--- START ---

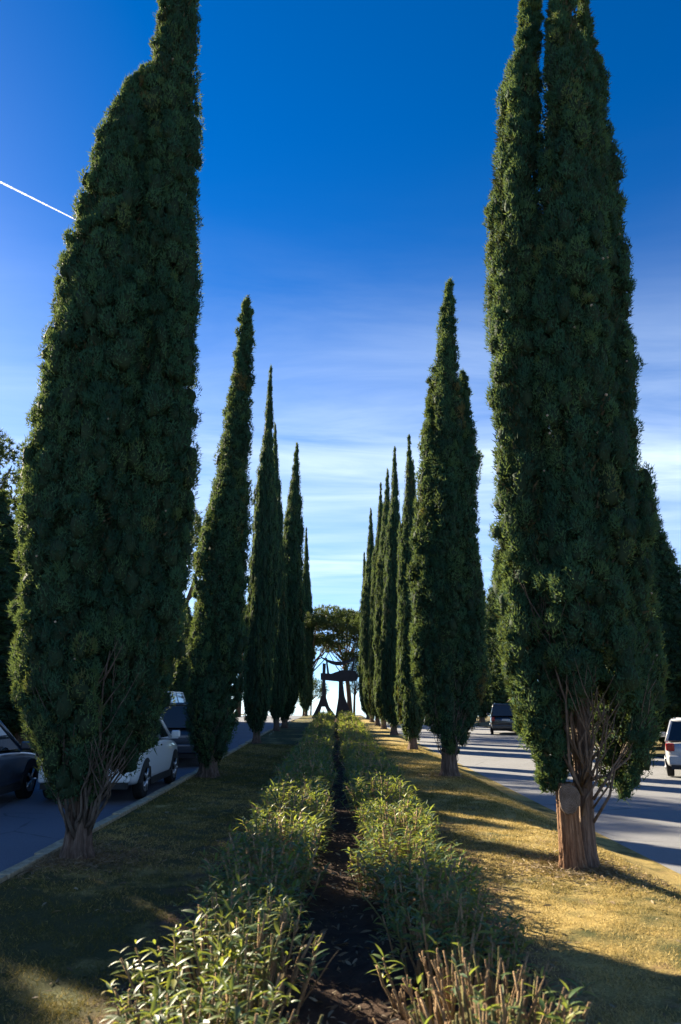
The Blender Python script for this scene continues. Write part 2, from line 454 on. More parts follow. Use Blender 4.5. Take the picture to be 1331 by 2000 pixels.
def m_trail():
    m, nt, b, out = new_mat('condensation trail')
    d = nt.nodes.new('ShaderNodeBsdfDiffuse'); d.inputs['Color'].default_value = (0.92, 0.92, 0.92, 1)
    t = nt.nodes.new('ShaderNodeBsdfTranslucent'); t.inputs['Color'].default_value = (0.92, 0.92, 0.92, 1)
    a = nt.nodes.new('ShaderNodeMixShader'); a.inputs[0].default_value = 0.6
    nt.links.new(d.outputs[0], a.inputs[1]); nt.links.new(t.outputs[0], a.inputs[2])
    tr = nt.nodes.new('ShaderNodeBsdfTransparent')
    n = noise(nt, 0.02, 6)
    mx = nt.nodes.new('ShaderNodeMixShader'); nt.links.new(maprange(nt, n, 0.3, 0.7, 0.08, 0.5), mx.inputs[0])
    nt.links.new(tr.outputs[0], mx.inputs[1]); nt.links.new(a.outputs[0], mx.inputs[2]); nt.links.new(mx.outputs[0], out.inputs['Surface'])
    return m
M['trail'] = m_trail()

# ------------------------------------------------------------------ the setting
def grid_mesh(name, xs, ys, zf):
    X, Y = np.meshgrid(np.asarray(xs, float), np.asarray(ys, float))
    Z = zf(X, Y)
    V = np.stack([X, Y, Z], -1).reshape(-1, 3)
    nx, ny = len(xs), len(ys)
    i = np.arange(nx * ny).reshape(ny, nx)
    F = np.stack([i[:-1, :-1], i[:-1, 1:], i[1:, 1:], i[1:, :-1]], -1).reshape(-1, 4)
    return np_mesh(name, V, F, smooth=True)
def land_z(X, Y):
    d = np.maximum(np.maximum(Y - 88, -Y - 60), np.maximum(np.abs(X) - 70, 0))
    d = np.maximum(d, 0)
    return -0.55 - 70 * (1 - np.exp(-d / 420.0)) - 0.02 * np.minimum(d, 100) + 0.8 * np.sin(X * 0.013 + 1) * np.sin(Y * 0.011) * np.minimum(d / 100, 6)
def span(*segs):
    out = []
    for a, b, n in segs: out += list(np.linspace(a, b, n, endpoint=False))
    out.append(segs[-1][1]); return out
tag(link('ground', grid_mesh('ground', span((-2600, -300, 20), (-300, -70, 10), (-70, 70, 4), (70, 300, 10), (300, 2600, 20)),
    span((-600, -60, 8), (-60, 88, 4), (88, 400, 16), (400, 3000, 20)), land_z), mats=M['land']), kind='structure')
lawn = tag(link('lawn', grid_mesh('lawn', span((-3.12, -1.2, 20), (-1.2, 1.3, 8), (1.3, 3.98, 30)), span((-4, 30, 200), (30, 84, 90)), lawn_z), mats=M['lawn']), kind='structure')
# outer ground beside the roads and behind the sculpture
tag(link('verge_left', grid_mesh('verge_left', span((-70, -11, 12), (-11, -9.6, 6)), span((-60, 88, 80)),
    lambda X, Y: gz(Y) + 0.02 + 0.25 * smooth01(-9.8, -12, X) + 0.04 * np.sin(X * 1.3) * np.sin(Y * 1.7)), mats=M['earth']), kind='structure')
tag(link('verge_right', grid_mesh('verge_right', span((11.6, 14, 6), (14, 70, 12)), span((-60, 88, 80)),
    lambda X, Y: ROAD_R + 0.07 + 0.3 * smooth01(11.6, 15, X) + 0.03 * np.sin(X * 1.3) * np.sin(Y * 1.7)), mats=M['earth']), kind='structure')
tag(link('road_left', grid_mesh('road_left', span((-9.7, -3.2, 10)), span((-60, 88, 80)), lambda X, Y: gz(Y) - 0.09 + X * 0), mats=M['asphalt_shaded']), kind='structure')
tag(link('road_right', grid_mesh('road_right', span((3.80, 11.7, 10)), span((-60, 88, 60)), lambda X, Y: ROAD_R + 0.015 * np.sin(X * 0.6) + Y * 0), mats=M['asphalt']), kind='structure')
# kerb of single stones along the left road
kerb = empty('kerb', (-3.19, 0, 0)); kerb['kind'] = 'structure'
rng = random.Random(5)
km = []
for i in range(4):
    b = MB(); b.box((-0.065, -0.492, -0.16), (0.065, 0.492, 0.045)); me = b.mesh('kerb_stone'); me.materials.append(M['kerb'])
    for v in me.vertices: v.co += Vector((rng.uniform(-.008, .008), rng.uniform(-.006, .006), rng.uniform(-.008, .008)))
    km.append(me)
for i in range(62):
    y = 0.5 + i
    o = link('kerb_stone', km[i % 4], kerb)
    o.location = (rng.uniform(-.01, .01), y, float(gz(y)) + rng.uniform(-.01, .01))
    o.rotation_euler = (rng.uniform(-.006, .006), rng.uniform(-.02, .02), rng.uniform(-.008, .008))
    if i % 4 == 0: bevel(o, 0.012)
# the planting bed between and under the two hedge rows
def bed_z(X, Y):
    e = np.abs(X - 0.06) + 0.10 * np.sin(Y * 2.1) + 0.06 * np.sin(Y * 5.3 + X * 2)
    h = 0.035 * (1 - smooth01(0.85, 1.15, e)) - 0.03 * smooth01(1.1, 1.3, e)
    r = np.random.default_rng(4).normal(0, 0.006, X.shape)
    return lawn_z(X, Y) + h + 0.012 * np.sin(X * 9 + Y * 3) * np.sin(Y * 7) + r - 0.02 * np.exp(-((X - 0.06) / 0.15) ** 2)
tag(link('soil_bed', grid_mesh('soil_bed', span((-1.4, 1.52, 70)), span((-1, 14, 300), (14, 56, 200)), bed_z), mats=M['soil']), kind='structure')

# ------------------------------------------------------------------ cypress trees
UP = np.array([0, 0, 1.0])
def norm(a): return a / np.maximum(np.linalg.norm(a, axis=-1, keepdims=True), 1e-9)
def sprays_mesh(name, P, D, L, W, tint, rs, midx=None, extra=None, face=None):
    """pointed twig tips: base P, direction D, length L, half width W; extra: (verts, tris, tint) of a core closed inside"""
    n = len(P)
    S = norm(np.cross(D, rs.normal(size=(n, 3)) if face is None else face + rs.normal(0, 0.38, (n, 3))))
    V = np.stack([P + S * W[:, None], P - S * W[:, None], P + D * L[:, None]], 1).reshape(-1, 3)
    F = np.arange(n * 3).reshape(n, 3)
    if extra is not None:
        ev, ef = extra
        F = np.concatenate([F, ef + len(V)]); V = np.concatenate([V, ev])
        tint = np.concatenate([tint, np.tile([0.1, 0.25, 0.4, 0.2], len(ef) // 4 + 1)[:len(ef)]])
        midx = np.concatenate([midx, np.ones(len(ef))])
    return np_mesh(name, V, F, face_attr={'tint': tint}, mat_idx=midx)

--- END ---

Copy each line of the listing that includes "lambda".

    lambda X, Y: gz(Y) + 0.02 + 0.25 * smooth01(-9.8, -12, X) + 0.04 * np.sin(X * 1.3) * np.sin(Y * 1.7)), mats=M['earth']), kind='structure')
    lambda X, Y: ROAD_R + 0.07 + 0.3 * smooth01(11.6, 15, X) + 0.03 * np.sin(X * 1.3) * np.sin(Y * 1.7)), mats=M['earth']), kind='structure')
tag(link('road_left', grid_mesh('road_left', span((-9.7, -3.2, 10)), span((-60, 88, 80)), lambda X, Y: gz(Y) - 0.09 + X * 0), mats=M['asphalt_shaded']), kind='structure')
tag(link('road_right', grid_mesh('road_right', span((3.80, 11.7, 10)), span((-60, 88, 60)), lambda X, Y: ROAD_R + 0.015 * np.sin(X * 0.6) + Y * 0), mats=M['asphalt']), kind='structure')